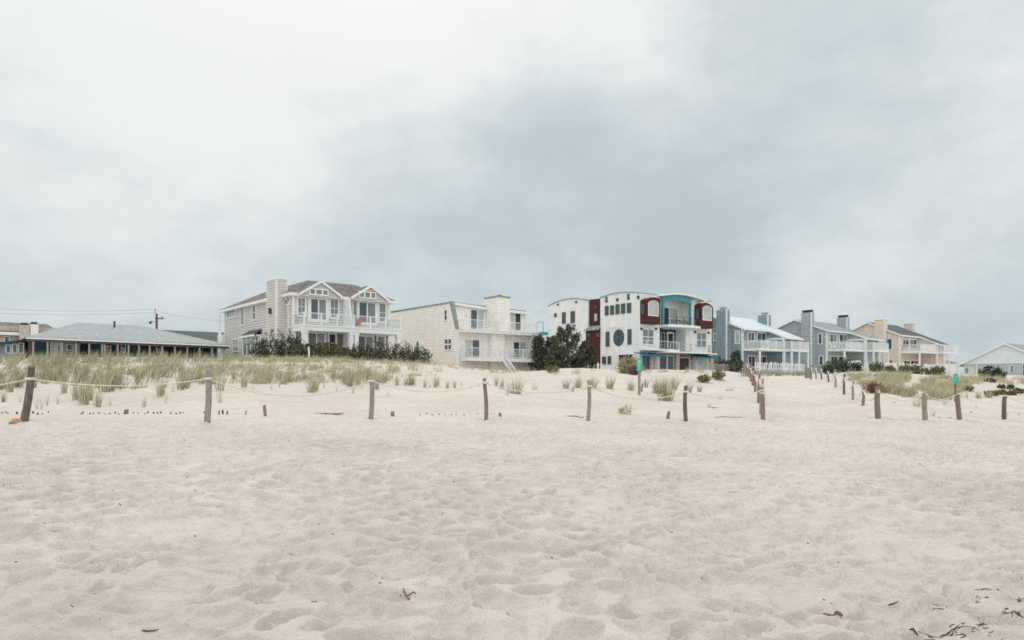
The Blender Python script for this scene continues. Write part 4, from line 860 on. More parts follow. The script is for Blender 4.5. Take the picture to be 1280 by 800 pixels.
# ------------------------------------------------------------------ signs
def sign(px, top, mid, base, wpx, label, lines, wd, Y=None):
    v, Y = P(px, base) if Y is None else (Vector(((px-640)/FO*Y, Y, float(ground((px-640)/FO*Y, Y)))), Y)
    e = empty('beach_sign', v, -math.atan((px-640)/FO)*.5, label, 'sign')
    h1 = zed(Y, top)-v.z; h0 = zed(Y, mid)-v.z; w = wpx*Y/FO
    b = MB(); b.tube([(0, .05, -.3), (.01, .05, h0*.5), (0, .05, h1-.05)], [.062, .06, .055], 8); b.build('post', WOODS[wd], e)
    r = .09*w
    def rr(x0, x1, z0, z1, r, n=4):
        o = []
        for cx, cz, a0 in ((x1-r, z1-r, 0), (x0+r, z1-r, 90), (x0+r, z0+r, 180), (x1-r, z0+r, 270)):
            o += [(cx+r*math.cos(R(a0+90*i/n)), cz+r*math.sin(R(a0+90*i/n))) for i in range(n+1)]
        return o
    pl = MB().prism(rr(-w/2, w/2, h0, h1, w*.16), 'uw', -.035, -.012).build('panel', M['signgreen'], e)
    b = MB(); H = h1-h0
    for (f0, f1, x0, x1) in lines:        # rows of lettering too small to read
        z0 = h0+H*f0; z1 = h0+H*f1; x = x0
        while x < x1:
            dx = random.uniform(.05, .09)
            b.box(w*(x-.5), w*(min(x+dx, x1)-.5), -.039, -.0355, z0, z1); x += dx+.03
    b.build('lettering', M['trim'], pl)
    return e
sign(799, 447.6, 463.7, 494.5, 6.6, 'teal green sign on a grey post in front of the white modern house', [(.80, .85, .25, .75), (.70, .74, .2, .8), (.60, .635, .12, .88), (.40, .47, .2, .42), (.36, .47, .45, .62), (.22, .26, .2, .8), (.10, .13, .3, .7)], 'grey')
sign(1194.5, 467.3, 480.3, 503, 5.0, 'teal green sign on a thin post on the right dune above the reddish post', [(.75, .79, .25, .75), (.62, .65, .2, .8), (.35, .42, .3, .6)], 'brown')
v, Y = P(802.5, 489.5); make_post(802.6, 479.5, 489.8, .02, .045, 'brown', 'post_stub', 'thin brown stub just behind the foot of the left green sign', 'stub', None)

# ------------------------------------------------------------------ vegetation
def tuft_mesh(n, h, spread, lean, seed, w=.010, curl=.5):
    r = random.Random(seed); b = MB()
    for i in range(n):
        a = r.uniform(0, 2*math.pi); q = spread*math.sqrt(r.random()); x, y = q*math.cos(a), q*math.sin(a)
        L = h*r.uniform(.55, 1.08); ang = r.gauss(0, .2)+.9*q/spread*math.cos(a)*.25; dy = r.gauss(0, .2); ta = r.uniform(0, math.pi); ww = w*r.uniform(.7, 1.3)
        px, py, pz = x, y, -.05; dx = math.sin(ang)+lean*.4; k = 4; o = len(b.v); cu = curl*r.uniform(.2, 1.2)*(1 if r.random() < .72 else -.7)
        for j in range(k+1):
            f = j/k; hw = ww*(1-f)**.7+.0012
            b.v.append((px-hw*math.cos(ta), py-hw*math.sin(ta), pz)); b.v.append((px+hw*math.cos(ta), py+hw*math.sin(ta), pz))
            sx = dx+cu*f*f*1.5; l = L/k; nn = math.sqrt(1+sx*sx+dy*dy*(1+f)**2*.3); px += l*sx/nn; py += l*dy*(1+f)*.55/nn; pz += l*max(.15, 1-.25*abs(sx)*f)/nn
        for j in range(k): b.f.append((o+2*j, o+2*j+1, o+2*j+3, o+2*j+2))
    return b
protos = {}
def proto(kind, i):
    key = (kind, i)
    if key not in protos:
        n, h, s, m = {'tall': (70, 1.0, .17, 'grass'), 'thin': (13, 1.0, .09, 'grass'), 'bush': (150, 1.0, .42, 'olive'), 'dry': (34, 1.0, .2, 'grassdry')}[kind]
        b = tuft_mesh(n, h, s, .18, 100*i+len(kind), w=.011); me = bpy.data.meshes.new('tuft'); me.from_pydata(b.v, [], b.f); me.materials.append(M[m]); protos[key] = me
    return protos[key]
def tuft(px, py, hp, kind, label, group=None, wf=1.0, name='grass_tuft'):
    v, Y = P(px, py); H = hp*Y/FO*1.0
    o = bpy.data.objects.new(name, proto(kind, random.randint(0, 4))); col.objects.link(o); o.location = v; o.scale = (H*wf, H*wf, H); o.rotation_euler = (0, 0, random.uniform(-.6, .6))
    return tag(o, label, 'grass tuft', group)
GL = 'beach grass tufts on the sand face of the left dune'; LL = 'pale green beach grass tuft on the dune face left of the path'
for px, py, hp, k in ((4, 503, 17, 'tall'), (12, 490, 32, 'tall'), (25, 503, 15, 'thin'), (46, 511, 24, 'thin'), (52, 512, 20, 'thin'), (59, 507, 22, 'thin'), (72, 506, 16, 'thin'), (41, 485, 34, 'tall'), (80, 492, 24, 'tall'), (95, 500, 34, 'tall'), (105, 506, 42, 'tall'), (110, 500, 36, 'tall'), (122, 509, 26, 'tall'),
        (137, 508, 17, 'thin'), (130, 490, 40, 'tall'), (137, 489, 44, 'tall'), (145, 484, 34, 'tall'), (180, 509, 18, 'dry'), (172, 478, 26, 'tall'), (185, 476, 24, 'thin'), (200, 496, 28, 'tall'), (203, 493, 24, 'tall'), (207, 504, 20, 'thin'), (216, 490, 22, 'thin'), (226, 487, 34, 'tall'), (232, 486, 32, 'tall'), (237, 478, 28, 'tall'), (268, 480, 25, 'tall'), (274, 503, 38, 'thin'), (275, 488, 34, 'tall'),
        (292, 474, 20, 'tall'), (305, 484, 28, 'tall'), (303, 480, 22, 'thin'), (316, 488, 14, 'thin'), (326, 480, 16, 'thin'), (336, 478, 24, 'tall'), (332, 474, 22, 'tall'), (339, 486, 14, 'thin'), (349, 484, 17, 'thin'), (350, 474, 14, 'tall'), (359, 478, 20, 'tall'), (361, 474, 18, 'tall'), (372, 474, 14, 'thin'), (380, 472, 14, 'tall'), (389, 491, 32, 'tall'), (394, 489, 26, 'tall'), (399, 478, 20, 'tall'), (405, 485, 16, 'thin'), (416, 474, 16, 'tall'),
        (421, 490, 15, 'thin'), (431, 478, 20, 'tall'), (437, 483, 30, 'tall'), (441, 492, 20, 'thin'), (447, 482, 20, 'tall'), (452, 486, 14, 'thin'), (460, 475, 20, 'tall'), (470, 487, 24, 'tall'), (472, 480, 18, 'tall'), (485, 496, 11, 'thin'), (481, 478, 16, 'tall'), (496, 482, 17, 'tall'), (507, 482, 14, 'tall'), (512, 482, 20, 'tall'), (516, 481, 16, 'tall'), (531, 484, 14, 'tall'), (537, 485, 12, 'thin'), (544, 484, 18, 'tall'), (547, 482, 14, 'tall'),
        (559, 485, 13, 'tall'), (568, 485, 12, 'tall'), (577, 484, 12, 'thin'), (588, 486, 8, 'thin'), (599, 484, 9, 'thin'), (620, 482, 14, 'tall'), (627, 486, 16, 'tall'), (634, 494, 24, 'thin')):
    tuft(px, py, hp, k, LL, GL, .68)
for px, py, hp, k, wf, lab in ((644, 492, 24, 'tall', 1.5, 'bushy grass clump just right of the brown post below the cream house'), (668, 487, 10, 'dry', 1.6, 'low sparse grass clump left of the pale grey post'), (707, 486, 16, 'tall', 1.2, 'upright grass clump left of the pair below the dark pines'), (722, 485, 17, 'tall', 1.2, 'upright grass clump just left of the pale grey post'),
        (741, 485, 19, 'tall', 1.2, 'grass clump rising just right of the pale grey post top'), (762, 486, 20, 'tall', 1.1, 'windblown grass clump midway between the pale grey post and the green sign'), (789, 488, 18, 'tall', 1.3, 'thin grass clump just left of the green sign post'), (807, 484, 14, 'tall', 1., 'small grass clump just right of the green sign post'),
        (832, 501, 33, 'bush', .65, 'largest olive grass clump, touched by the rope, right of the green sign'), (823, 492, 26, 'bush', .7, 'olive grass clump at the upper left of the largest clump'), (842, 486, 20, 'tall', 1.2, 'grass clump behind the right of the largest olive clump'), (861, 491, 18, 'tall', 1., 'windblown grass clump behind the dark knobbly post'), (874, 490, 12, 'tall', 1.1, 'small grass clump right of the dark knobbly post'),
        (900, 499, 6, 'dry', 2.0, 'low patch of faint grass on bare sand left of the path posts'), (912, 489, 7, 'dry', 3., 'flat olive grass patch left of the path posts'), (886, 509, 7, 'dry', 1.3, 'few dry stalks on the sand right of the dark knobbly post')):
    tuft(px, py, hp, k, lab, None, wf)
for px, py, hp, lab in ((1086, 489, 16, 'olive grass clump over the rust brown stems right of the path, left one'), (1103, 491, 17, 'olive grass clump over the rust brown stems right of the path, right one'), (1120, 492, 15, 'olive grass clump right of the small rust brown stems')): tuft(px, py, hp, 'bush', lab, None, 1.0)
GR = 'small grass tufts on the sand of the right dune'; LR = 'small thin grass tuft on the sand face of the right dune'
for px, py, hp, k in ((1146, 508, 15, 'dry'), (1149, 506, 12, 'thin'), (1166, 520, 9, 'dry'), (1181, 506, 8, 'dry'), (1171, 498, 16, 'tall'), (1180, 499, 20, 'tall'), (1186, 499, 18, 'tall'), (1162, 498, 20, 'tall'), (1208, 497, 12, 'thin'), (1222, 498, 11, 'tall'), (1226, 498, 9, 'thin'), (1238, 498, 12, 'tall'), (1234, 497, 10, 'tall'), (1258, 519, 6, 'dry'), (1274, 519, 5, 'dry'), (1220, 510, 6, 'thin'), (1130, 497, 12, 'dry')):
    tuft(px, py, hp, k, LR, GR, 1.1)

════

• **Task brief**
Write out again, exactly, the lines from the start of the listing up to the line containing "v, Y = P(802.5, 489.5);", with both ends and without pictures.

• **The result**
The Blender Python script for this scene continues. Write part 4, from line 860 on. More parts follow. The script is for Blender 4.5. Take the picture to be 1280 by 800 pixels.
# ------------------------------------------------------------------ signs
def sign(px, top, mid, base, wpx, label, lines, wd, Y=None):
    v, Y = P(px, base) if Y is None else (Vector(((px-640)/FO*Y, Y, float(ground((px-640)/FO*Y, Y)))), Y)
    e = empty('beach_sign', v, -math.atan((px-640)/FO)*.5, label, 'sign')
    h1 = zed(Y, top)-v.z; h0 = zed(Y, mid)-v.z; w = wpx*Y/FO
    b = MB(); b.tube([(0, .05, -.3), (.01, .05, h0*.5), (0, .05, h1-.05)], [.062, .06, .055], 8); b.build('post', WOODS[wd], e)
    r = .09*w
    def rr(x0, x1, z0, z1, r, n=4):
        o = []
        for cx, cz, a0 in ((x1-r, z1-r, 0), (x0+r, z1-r, 90), (x0+r, z0+r, 180), (x1-r, z0+r, 270)):
            o += [(cx+r*math.cos(R(a0+90*i/n)), cz+r*math.sin(R(a0+90*i/n))) for i in range(n+1)]
        return o
    pl = MB().prism(rr(-w/2, w/2, h0, h1, w*.16), 'uw', -.035, -.012).build('panel', M['signgreen'], e)
    b = MB(); H = h1-h0
    for (f0, f1, x0, x1) in lines:        # rows of lettering too small to read
        z0 = h0+H*f0; z1 = h0+H*f1; x = x0
        while x < x1:
            dx = random.uniform(.05, .09)
            b.box(w*(x-.5), w*(min(x+dx, x1)-.5), -.039, -.0355, z0, z1); x += dx+.03
    b.build('lettering', M['trim'], pl)
    return e
sign(799, 447.6, 463.7, 494.5, 6.6, 'teal green sign on a grey post in front of the white modern house', [(.80, .85, .25, .75), (.70, .74, .2, .8), (.60, .635, .12, .88), (.40, .47, .2, .42), (.36, .47, .45, .62), (.22, .26, .2, .8), (.10, .13, .3, .7)], 'grey')
sign(1194.5, 467.3, 480.3, 503, 5.0, 'teal green sign on a thin post on the right dune above the reddish post', [(.75, .79, .25, .75), (.62, .65, .2, .8), (.35, .42, .3, .6)], 'brown')
v, Y = P(802.5, 489.5); make_post(802.6, 479.5, 489.8, .02, .045, 'brown', 'post_stub', 'thin brown stub just behind the foot of the left green sign', 'stub', None)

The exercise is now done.